Suspected Black Hole Unmasked as Ultraluminous Pulsar

M82

An Ultraluminous X-ray Source (ULX) that astronomers had thought was a black hole is really the brightest pulsar ever recorded. ULXs are objects that produce more X-rays than most "normal" X-ray binary systems, in which a star is orbiting a neutron star or a stellar-mass black hole. Black holes in these X-ray binary systems generally weigh about five to thirty times the mass of the sun.

Astronomers used NASA's NuSTAR (Nuclear Spectroscopic Telescope Array) and Chandra X-ray Observatory to study two ULXs in the center of M82, a galaxy located just over 11 million light years from Earth. This composite image shows X-rays from NuSTAR (purple) and Chandra (blue) that have been combined with optical data from the NOAO 2.1 meter telescope (gold). The extended X-ray emission is unrelated to the two ULXs.

Until now, astronomers have thought that matter falling onto black holes powered the bright X-ray emission in all ULXs. Most of the black holes in ULXs are thought to weigh at least 10 to 50 times the mass of the Sun, but some of the brightest ULXs are thought to weigh 100 times the Sun's mass, or more.

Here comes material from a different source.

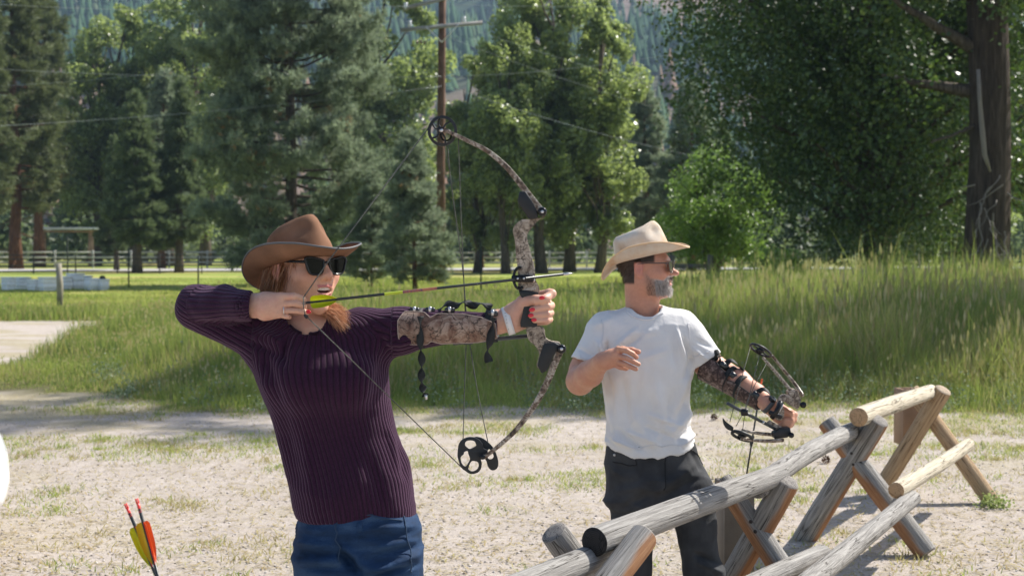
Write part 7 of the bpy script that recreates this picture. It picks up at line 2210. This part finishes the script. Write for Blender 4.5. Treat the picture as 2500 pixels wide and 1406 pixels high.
# pockets and bolts
bevelled(bprism([(1273, 470), (1289, 471), (1302, 490), (1319, 524), (1318, 535), (1306, 538), (1296, 536), (1280, 512), (1269, 494)], 0.042, -0.001), 'limb_pocket', M_black, BR, 0.003)
bevelled(bprism([(1337, 843), (1361, 839), (1374, 846), (1372, 856), (1361, 872), (1347, 908), (1332, 917), (1321, 898), (1327, 872)], 0.042, -0.001), 'limb_pocket', M_black, BR, 0.003)
for (x, y) in ((1324, 517), (1371, 852)):
    o = MB().tube([b_(x, y, -0.030), b_(x, y, -0.024), b_(x, y, 0.024)], [0.0095, 0.0115, 0.0115], 20).build('limb_bolt', M_gloss, BR)
    MB().tube([b_(x, y, -0.0315), b_(x, y, -0.029)], [0.004, 0.004], 12).build('bolt_socket', M_steel, o)
# upper wheel
def circ(cx, cy, rx, ry=None, n=48, a0=0, a1=2 * math.pi):
    ry = ry or rx
    t = np.linspace(a0, a1, n, endpoint=(a1 - a0) < 6.2)
    return [(cx + rx * math.cos(x), cy + ry * math.sin(x)) for x in t]
wc = (1083, 321)
wheel = bevelled(bprism(circ(*wc, 36, 37.5), 0.010, 0.0, holes=[circ(*wc, 29, 30.5)]), 'cam', M_black, BR, 0.0015)
hub = bprism(circ(1078, 319, 8), 0.022, 0.0).build('hub', M_black, wheel)
for k, a in enumerate((0.5, 1.45, 2.6, 3.7, 4.4, 5.4)):
    e = (wc[0] + 31 * math.cos(a), wc[1] + 32 * math.sin(a)); m0 = (1078 + 5 * math.cos(a), 319 + 5 * math.sin(a))
    mid = ((e[0] + m0[0]) / 2 + 4 * math.sin(a), (e[1] + m0[1]) / 2 - 4 * math.cos(a))
    MB().tube(resample([b_(*m0), b_(*mid), b_(*e)], 8), 0.0022, 6).build('spoke', M_black, wheel, smooth=True)
MB().tube([b_(1078, 319, -0.024), b_(1078, 319, 0.024)], 0.004, 12).build('axle', M_steel, wheel)
inner = bprism(circ(1092, 331, 15, 16), 0.006, 0.008, holes=[circ(1092, 331, 11, 12)]).build('inner_track', M_black, wheel)
# lower cam
z8 = lambda pts: [(1100 + x / 8.7875, 1040 + y / 8.7875) for x, y in pts]
c1 = z8([(240, 640), (250, 520), (275, 440), (335, 370), (450, 318), (540, 312), (640, 335), (720, 390), (780, 470), (800, 560), (890, 600), (880, 700), (850, 780), (790, 795), (742, 800), (762, 860), (765, 930), (745, 1010), (700, 1070), (640, 1102), (560, 1115), (500, 1105), (400, 1040), (300, 930), (255, 800), (236, 720)])
h1 = z8([(400, 450), (420, 410), (470, 385), (560, 385), (620, 415), (648, 460), (630, 510), (540, 560), (490, 572), (450, 545), (405, 500)])
h2 = z8([(430, 615), (460, 620), (475, 680), (500, 750), (508, 800), (480, 860), (430, 945), (400, 950), (360, 925), (320, 860), (305, 780), (320, 730), (370, 690), (385, 640)])
h3 = z8([(560, 832), (640, 838), (690, 870), (700, 930), (670, 1010), (600, 1055), (530, 1058), (480, 1020), (480, 970), (520, 870)])
cam_o = bevelled(bprism(smooth_poly(c1, 2), 0.008, 0.0, holes=[smooth_poly(h, 2) for h in (h1, h2, h3)]), 'cam', M_black, BR, 0.001)
c2 = z8([(590, 318), (700, 315), (790, 345), (900, 425), (1000, 530), (1060, 640), (1105, 760), (1125, 880), (1115, 960), (1075, 1015), (1000, 1038), (935, 1005), (890, 930), (870, 850), (830, 790), (760, 770), (700, 700), (680, 600), (640, 480)])
h4 = z8([(900, 590), (930, 575), (985, 640), (1020, 720), (1005, 775), (950, 800), (900, 780), (880, 720), (885, 640)])
bevelled(bprism(smooth_poly(c2, 2), 0.007, 0.012, holes=[smooth_poly(h4, 2)]), 'cam_module', M_black, cam_o, 0.001)
MB().tube([b_(1178, 1115, -0.024), b_(1178, 1115, 0.024)], 0.007, 14).build('axle', M_gloss, cam_o)
# strings and cables
MB().tube([b_(1047, 312), b_(1049, 306), b_(1056, 298)], 0.0014, 6).build('string_end', M_string, BR)
s1 = np.array([b_(1048, 310), b_(800, 640, -0.075), b_(741, 726, -0.085)])
s2 = np.array([b_(741, 726, -0.085), b_(741, 748, -0.085), b_(745, 769, -0.085), b_(1133, 1146, 0.0)])
so = MB().tube(s1, 0.0015, 6).build('bowstring', M_string, BR, smooth=True)
MB().tube(s2, 0.0015, 6).build('string_lower_half', M_string, so, smooth=True)
MB().tube([b_(742, 768, -0.085), b_(747, 772, -0.083), b_(751, 776, -0.082)], [0.002, 0.005, 0.0035], 8).build('string_silencer', M_black, so)
for pts in ([(1093, 358, 0.004), (1102, 452, 0.012), (1129, 651, 0.03), (1138, 760, 0.034), (1146, 832, 0.036), (1165, 950, 0.02), (1191, 1078, 0.006)],
            [(1119, 335, 0.0), (1123, 450, 0.010), (1127, 562, 0.02), (1134, 722, 0.034), (1138, 832, 0.036), (1134, 950, 0.02), (1130, 1092, 0.0)],
            [(1084, 352, 0.004), (1096, 410, 0.006), (1104, 460, 0.012)]):
    MB().tube(resample([b_(*q_) for q_ in pts], 20), 0.0014 if len(pts) > 3 else 0.0008, 6).build('cable', M_string, BR, smooth=True)
M_rod = simple('grey_rod', (0.055, 0.06, 0.065), 0.45, 0.5)
rod = MB().tube([b_(1302, 819, 0.036), b_(1106, 838, 0.036)], 0.0052, 12).build('cable_guard', M_rod, BR, smooth=True)
MB().box(b_(1142, 834, 0.034), (0.028, 0.014, 0.014), bevel=0.003).build('cable_slide', M_rod, rod)
MB().tube([b_(1304, 819, 0.0), b_(1304, 819, 0.036)], 0.008, 10).build('guard_mount', M_camo, rod)
# arrow rest and the serial number on the riser
rest = MB().tube([b_(1268 + 14 * math.cos(a), 679 + 26 * math.sin(a), -0.018) for a in np.linspace(0.9, 2 * math.pi - 1.2, 26)], 0.0035, 8).build('arrow_rest', M_gloss, BR, smooth=True)
MB().box(b_(1276, 680, -0.018), (0.056, 0.012, 0.018), bevel=0.003).build('rest_arm', M_gloss, rest)
for x in (1264, 1279):
    o = MB().tube([b_(x, 680, -0.032), b_(x, 680, -0.018)], 0.0062, 14).build('rest_screw', M_gloss, rest)
    MB().tube([b_(x, 680, -0.0335), b_(x, 680, -0.031)], 0.0026, 10).build('screw_ring', M_steel, o)
MB().tube([b_(1302, 684, -0.016), b_(1302, 684, -0.012)], 0.005, 12).build('riser_screw', M_steel, rest)
def text(body, p, size, mat, parent, rot, name='serial_number'):
    cu = bpy.data.curves.new(name, 'FONT'); cu.body = body; cu.size = size; cu.extrude = 0.0002; cu.materials.append(mat)
    t_ = bpy.data.objects.new(name, cu); me = bpy.data.meshes.new_from_object(t_); bpy.data.objects.remove(t_); bpy.data.curves.remove(cu)
    o = link(name, me, parent); o.location = p; o.rotation_euler = rot
    return o
text('090164', b_(1281, 711, -0.0145), 0.0095, simple('engraving', (0.6, 0.58, 0.54), 0.7, 0.2), BR, (math.pi / 2, math.radians(-9), 0))

# the nocked arrow
ar = arrow(P(740, 740, 3.485), P(1399, 667, 3.545), 'black arrow with yellow vanes nocked on the drawn bow string', [M_yel, M_yel, M_yel], M_black, r=0.0034, vane_at=0.018, vlen=0.066, vh=0.0150, roll=math.radians(60), wraps=True)

# ---------------- the man's bow
B2 = thing('compound_bow', 'small camouflage compound bow hanging tilted in the man\'s lowered left hand', 'compound bow', tuple(P(1920, 1030, 5.12)))
b2l = np.array(B2.location)
c_ = lambda px, py, Y: P(px, py, Y) - b2l
def limb3(pts, r, name, parent):
    q_ = resample([c_(*p_) for p_ in pts], 24)
    T = np.gradient(q_, axis=0); T /= np.linalg.norm(T, axis=1)[:, None]
    V = []
    for i in range(24):
        x = np.cross(T[i], [0, 1, 0]); x /= np.linalg.norm(x); y = np.cross(T[i], x)
        rr_ = r * (0.75 + 0.25 * i / 23)
        for (a, d) in ((-1, -1), (1, -1), (1, 1), (-1, 1)): V.append(q_[i] + x * a * rr_ + y * d * 0.006)
    F = [[i * 4 + j, i * 4 + (j + 1) % 4, (i + 1) * 4 + (j + 1) % 4, (i + 1) * 4 + j] for i in range(23) for j in range(4)] + [[3, 2, 1, 0], [92, 93, 94, 95]]
    return MB().add(V, F).build(name, M_camolimb, parent)
limb3([(1885, 868, 5.13), (1915, 905, 5.14), (1940, 936, 5.13), (1960, 966, 5.10)], 0.0062, 'limb', B2)
limb3([(1862, 872, 5.09), (1895, 910, 5.08), (1920, 940, 5.07), (1946, 972, 5.06)], 0.0062, 'limb', B2)
limb3([(1812, 1050, 5.00), (1850, 1057, 5.03), (1880, 1060, 5.05), (1915, 1062, 5.06)], 0.0062, 'limb', B2)
limb3([(1810, 1070, 4.96), (1850, 1075, 4.98), (1880, 1076, 5.00), (1912, 1074, 5.02)], 0.0062, 'limb', B2)
def slab(pts, Y0, depth, name, mat, parent, holes=(), bev=0.002):
    O = c_(0, 0, Y0); U = c_(1, 0, Y0) - O; Wv = c_(0, 1, Y0) - O; Nn = np.cross(U, Wv); Nn /= np.linalg.norm(Nn)
    return bevelled(MB().prism(pts, depth, O, U, Wv, Nn, holes=holes), name, mat, parent, bev)
slab([(1936, 962), (1950, 955), (1958, 958), (1968, 982), (1966, 996), (1960, 1006), (1950, 1001), (1944, 985)], 5.08, 0.055, 'limb_pocket', M_camo, B2)
slab([(1902, 1064), (1918, 1052), (1942, 1050), (1945, 1064), (1936, 1075), (1904, 1078)], 5.04, 0.050, 'limb_pocket', M_black, B2)
rs_ = slab(smooth_poly([(1952, 1000), (1940, 995), (1930, 988), (1921, 992), (1927, 1003), (1929, 1015), (1926, 1030), (1914, 1034), (1905, 1024), (1909, 1010), (1912, 996), (1914, 984), (1922, 972), (1934, 970), (1946, 976)], 2), 5.06, 0.026, 'riser', M_camo, B2)
slab([(1888, 1040), (1896, 1034), (1926, 1052), (1922, 1062), (1912, 1060)], 5.05, 0.026, 'riser', M_camo, B2)
MB().tube([c_(1961, 988, 5.035), c_(1961, 988, 5.10)], 0.0115, 18).build('limb_bolt', M_gloss, B2)
MB().tube([c_(1932, 1062, 5.00), c_(1932, 1062, 5.04)], 0.010, 16).build('limb_bolt', M_gloss, B2)
# tilted wheels
def tilted_ring(cx, cy, Y0, a, b, ang, name, thick=0.0045):
    e1 = np.array([math.cos(ang), math.sin(ang)]); e2 = np.array([-math.sin(ang), math.cos(ang)])
    pts = []
    for t in np.arange(36) / 36 * 2 * math.pi:
        x = cx + e1[0] * a * math.cos(t) + e2[0] * b * math.sin(t); y = cy + e1[1] * a * math.cos(t) + e2[1] * b * math.sin(t)
        pts.append(c_(x, y, Y0 + math.sin(t) * math.sqrt(max(a * a - b * b, 0)) / S(Y0)))
    o = MB().tube(pts, thick, 7, closed=True).build(name, M_black, B2, smooth=True)
    for k in (3, 12, 21, 30):
        MB().tube([c_(cx, cy, Y0), pts[k]], 0.003, 6).build('spoke', M_black, o)
    MB().tube([c_(cx - 4, cy + 2, Y0 - 0.01), c_(cx + 6, cy - 4, Y0 + 0.012)], 0.012, 10).build('hub', M_gloss, o)
    return o
tilted_ring(1857, 855, 5.10, 28, 9, 0.50, 'cam')
o = tilted_ring(1812, 1064, 4.98, 26, 8, 0.35, 'cam', 0.006)
slab(smooth_poly([(1779, 1028), (1786, 1036), (1796, 1044), (1806, 1052), (1802, 1060), (1790, 1056), (1781, 1044)], 2), 4.97, 0.006, 'cam_module', M_black, o, bev=0.001)
for pts in ([(1832, 846, 5.10), (1804, 947, 5.03), (1782, 1029, 4.97)], [(1854, 868, 5.10), (1838, 930, 5.06), (1824, 990, 5.02), (1797, 1040, 4.98)], [(1874, 882, 5.11), (1845, 935, 5.07), (1822, 984, 5.02), (1813, 1049, 4.98)]):
    MB().tube([c_(*q_) for q_ in pts], 0.0013, 6).build('bowstring' if len(pts) == 3 else 'cable', M_string, B2, smooth=True)
rod = MB().tube([c_(1775, 984, 4.98), c_(1892, 1046, 5.04)], 0.0058, 10).build('cable_guard', M_rod, B2, smooth=True)
MB().box(c_(1817, 1006, 4.995), (0.024, 0.02, 0.024), bevel=0.003).build('cable_slide', M_gloss, rod)
MB().tube([c_(1862, 1030, 5.012), c_(1865, 1031.5, 5.013)], 0.0066, 10).build('guard_collar', M_steel, rod)
st = MB().tube([c_(1907, 980, 5.00), c_(1896, 1004, 4.99), c_(1884, 1020, 5.0)], [0.010, 0.009, 0.009], 8).build('sight', M_gloss, B2, smooth=True)
MB().tube([c_(1912, 985, 5.0), c_(1900, 1012, 5.0)], 0.0025, 6).build('sight_pin', M_steel, st)
MB().box(c_(1893, 1012, 4.995), (0.05, 0.016, 0.016), R=Matrix.Rotation(0.4, 3, 'Y'), bevel=0.003).build('arrow_rest', M_gloss, B2)
# ================================================================== AIR
hm = bpy.data.materials.new('haze_air'); hm.use_nodes = True
ht = hm.node_tree; ht.nodes.clear()
pv = ht.nodes.new('ShaderNodeVolumePrincipled'); ho = ht.nodes.new('ShaderNodeOutputMaterial')
pv.inputs['Color'].default_value = (0.55, 0.76, 1.0, 1); pv.inputs['Density'].default_value = 0.0002; pv.inputs['Anisotropy'].default_value = 0.2
ht.links.new(pv.outputs[0], ho.inputs['Volume'])
o = MB().box((0, 950, 240), (2400, 2000, 500)).build('haze', hm)
tag(o, 'thin blue air between the camera and the far hillside', None, None, 'stuff')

The new X-ray data provide a critical clue to the nature of one of the ULXs in M82. Using NuSTAR, scientists have discovered regular variations, or "pulsations," in the object known as M82X-2. This object pulses once on average every 1.37 seconds, and pulsations change in a regular pattern with a period of 2.5 days.

These types of pulsations are not seen with black holes. Rather, they are the signatures of so-called pulsars, rapidly rotating neutron stars. The apparent shifts in the pulsation period are due to the motion of the star in its orbit. Assuming that the pulsar weighs 1.4 times the mass of the Sun (the common size of a pulsar or neutron star), the data imply that the companion star's mass is at least 5.2 times the mass of the Sun.